夢のわたしがいるところは、どうやら山川がある村のようである。その山中から、自分の家に戻りたいわたしは、草の繁る野の道を歩いている。
歩きにくい。ひょいと思いついて、そうだ、空中を飛べばよいのだ。さっそくピョンと飛び上れば、地上10mほどをスイスイと飛びだした。そうそう、こうやって行けばよいのだ。
おや、深くて広い渓谷があって、その手前に樹林がある。この谷を飛び越すかと、樹林の枝葉の間をくぐりぬけて、渓谷の青い水の流れの上を飛んでいく。
地上の水や緑、田畑の風景が美しい。
でも、こういう風景を、どうしてオレが知ってるんだろうかと、ふと疑問が浮かんだ。半分くらいは、これは夢なんだと、自分でも分かっていた感じである。
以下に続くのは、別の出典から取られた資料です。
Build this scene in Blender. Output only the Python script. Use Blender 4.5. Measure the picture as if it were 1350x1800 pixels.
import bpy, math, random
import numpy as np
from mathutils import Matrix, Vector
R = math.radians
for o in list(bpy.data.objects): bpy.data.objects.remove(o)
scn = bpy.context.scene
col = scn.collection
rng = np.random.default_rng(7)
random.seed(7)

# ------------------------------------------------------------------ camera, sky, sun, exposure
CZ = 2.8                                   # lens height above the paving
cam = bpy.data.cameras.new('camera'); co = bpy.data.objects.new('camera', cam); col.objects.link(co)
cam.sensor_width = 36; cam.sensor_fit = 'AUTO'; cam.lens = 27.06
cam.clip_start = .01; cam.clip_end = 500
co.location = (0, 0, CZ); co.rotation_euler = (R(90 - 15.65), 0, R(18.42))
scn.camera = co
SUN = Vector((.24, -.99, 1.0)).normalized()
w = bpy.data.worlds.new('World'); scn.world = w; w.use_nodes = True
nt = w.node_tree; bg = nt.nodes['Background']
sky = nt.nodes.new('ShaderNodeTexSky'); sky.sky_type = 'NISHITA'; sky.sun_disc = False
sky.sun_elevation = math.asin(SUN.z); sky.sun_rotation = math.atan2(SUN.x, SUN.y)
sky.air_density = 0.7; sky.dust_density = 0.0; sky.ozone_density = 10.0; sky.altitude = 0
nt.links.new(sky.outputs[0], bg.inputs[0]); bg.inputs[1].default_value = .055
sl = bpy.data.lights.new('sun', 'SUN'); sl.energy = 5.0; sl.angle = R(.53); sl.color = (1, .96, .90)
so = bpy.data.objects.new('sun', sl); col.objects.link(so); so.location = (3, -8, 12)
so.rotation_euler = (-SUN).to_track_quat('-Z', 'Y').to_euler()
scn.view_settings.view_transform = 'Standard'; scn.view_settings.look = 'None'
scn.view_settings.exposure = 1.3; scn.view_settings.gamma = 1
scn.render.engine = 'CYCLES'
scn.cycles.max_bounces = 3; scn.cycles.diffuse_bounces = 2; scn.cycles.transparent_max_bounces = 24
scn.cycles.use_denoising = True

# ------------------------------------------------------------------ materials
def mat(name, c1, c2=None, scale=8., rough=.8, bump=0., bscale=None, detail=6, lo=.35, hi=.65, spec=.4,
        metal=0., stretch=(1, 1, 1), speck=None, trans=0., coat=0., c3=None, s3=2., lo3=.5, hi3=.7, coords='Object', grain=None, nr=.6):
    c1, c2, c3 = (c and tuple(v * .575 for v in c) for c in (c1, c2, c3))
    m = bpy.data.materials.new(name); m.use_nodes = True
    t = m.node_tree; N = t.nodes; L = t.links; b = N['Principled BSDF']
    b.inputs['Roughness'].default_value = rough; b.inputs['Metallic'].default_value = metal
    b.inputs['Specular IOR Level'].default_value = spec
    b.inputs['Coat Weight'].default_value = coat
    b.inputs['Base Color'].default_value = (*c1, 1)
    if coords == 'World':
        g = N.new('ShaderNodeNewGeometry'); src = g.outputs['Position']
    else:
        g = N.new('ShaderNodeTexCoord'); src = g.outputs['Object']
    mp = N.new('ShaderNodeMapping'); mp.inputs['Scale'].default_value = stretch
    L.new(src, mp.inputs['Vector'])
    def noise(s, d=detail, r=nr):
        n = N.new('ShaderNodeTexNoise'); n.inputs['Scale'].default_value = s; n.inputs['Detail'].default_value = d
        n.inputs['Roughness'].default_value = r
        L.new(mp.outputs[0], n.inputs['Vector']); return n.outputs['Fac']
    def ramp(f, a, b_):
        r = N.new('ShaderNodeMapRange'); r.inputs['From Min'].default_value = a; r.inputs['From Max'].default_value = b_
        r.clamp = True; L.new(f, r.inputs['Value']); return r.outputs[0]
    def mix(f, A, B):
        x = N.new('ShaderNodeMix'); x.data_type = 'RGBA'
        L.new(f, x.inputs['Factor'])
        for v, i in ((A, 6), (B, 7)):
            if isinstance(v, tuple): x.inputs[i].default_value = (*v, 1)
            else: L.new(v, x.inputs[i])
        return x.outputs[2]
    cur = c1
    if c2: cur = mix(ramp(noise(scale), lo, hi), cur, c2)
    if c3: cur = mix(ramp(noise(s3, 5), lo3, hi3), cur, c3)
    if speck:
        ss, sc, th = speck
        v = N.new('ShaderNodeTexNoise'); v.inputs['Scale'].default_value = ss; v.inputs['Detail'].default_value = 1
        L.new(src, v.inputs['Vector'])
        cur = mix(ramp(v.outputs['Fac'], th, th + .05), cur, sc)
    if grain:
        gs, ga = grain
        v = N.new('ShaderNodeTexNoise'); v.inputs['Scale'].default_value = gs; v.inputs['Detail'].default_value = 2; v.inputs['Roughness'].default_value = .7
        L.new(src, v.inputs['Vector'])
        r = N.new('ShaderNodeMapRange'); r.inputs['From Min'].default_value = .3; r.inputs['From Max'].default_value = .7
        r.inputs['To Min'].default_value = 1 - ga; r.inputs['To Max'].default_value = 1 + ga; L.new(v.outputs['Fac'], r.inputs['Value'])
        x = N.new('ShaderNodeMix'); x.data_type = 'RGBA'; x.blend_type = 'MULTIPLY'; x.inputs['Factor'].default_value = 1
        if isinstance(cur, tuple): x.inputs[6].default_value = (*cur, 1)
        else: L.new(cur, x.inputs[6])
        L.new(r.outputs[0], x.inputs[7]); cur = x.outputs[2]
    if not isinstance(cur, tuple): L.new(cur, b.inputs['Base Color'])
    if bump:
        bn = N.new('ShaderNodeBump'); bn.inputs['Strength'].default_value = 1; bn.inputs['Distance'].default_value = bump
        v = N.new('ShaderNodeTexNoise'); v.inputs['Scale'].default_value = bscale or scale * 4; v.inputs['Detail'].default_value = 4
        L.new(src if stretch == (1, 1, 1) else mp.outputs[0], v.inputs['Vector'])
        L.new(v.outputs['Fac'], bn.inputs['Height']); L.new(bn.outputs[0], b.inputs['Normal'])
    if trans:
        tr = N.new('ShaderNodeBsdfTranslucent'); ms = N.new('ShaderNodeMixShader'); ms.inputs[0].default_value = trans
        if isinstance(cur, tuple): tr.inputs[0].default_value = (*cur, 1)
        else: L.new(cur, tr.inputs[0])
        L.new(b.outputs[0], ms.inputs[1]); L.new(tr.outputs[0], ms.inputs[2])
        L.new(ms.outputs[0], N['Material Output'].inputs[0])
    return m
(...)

そこでわれながら思い出して可笑しいのは、そうか、これはグーグルアースをちょくちょく見ているからなんだと、夢の中の自分が納得したことであった。
大人になっても夢で空中を飛ぶことができるのは、グーグルのおかげであるのか、苦笑、、。
渓谷を飛び越えたところで、地上の道に降りると、目の前に廃屋があり、このあたりから集落である。
ここの空中を飛ぶと、家の中を覗くことができて、面白いかな、いや、騒ぎなるからやめとこう、なんて、夢なのに妙に分別が働いた。
ここからは地上を歩く。夢を思い出しても、現実のわたしは知らない集落風景なのだが、夢の中のわたしは何度も歩いた道で、その先がどこにいくのかわかっている。
そこから先の夢は支離滅裂になって、突然に親戚に家に泊まっていることになって、その家に戻って、自分の荷物のリュックサックをもって出ようとするのだが、もう、うまく思い出せない。
空飛ぶ夢は、だれでも少年時には見るらしい。わたしもそうだった。しょっちゅう見ていた。
わたしの生家は、盆地を囲む丘の中腹にある神社であった。街の道のそばにある鳥居をくぐって石段の参道を20mほど登ると境内の広場になって、その一角にある家だった。社殿はそこからまた鳥居をくぐって、10mほど石段を登った広場に建っていた。
わたしの空飛ぶ夢は、家の前の参道の石段の一番上から、水平に空中に飛び出すのだ。
そのまま飛行して鳥居の上を越して、竹藪を下に見ながら街の上に出て、連なる瓦屋根の上を自在に飛び回る。
夢の中の街の空中からの風景は、生家のある丘の中腹から、いつも俯瞰している風景であるから、グーグルアースがなくてもよく分っていたのだ。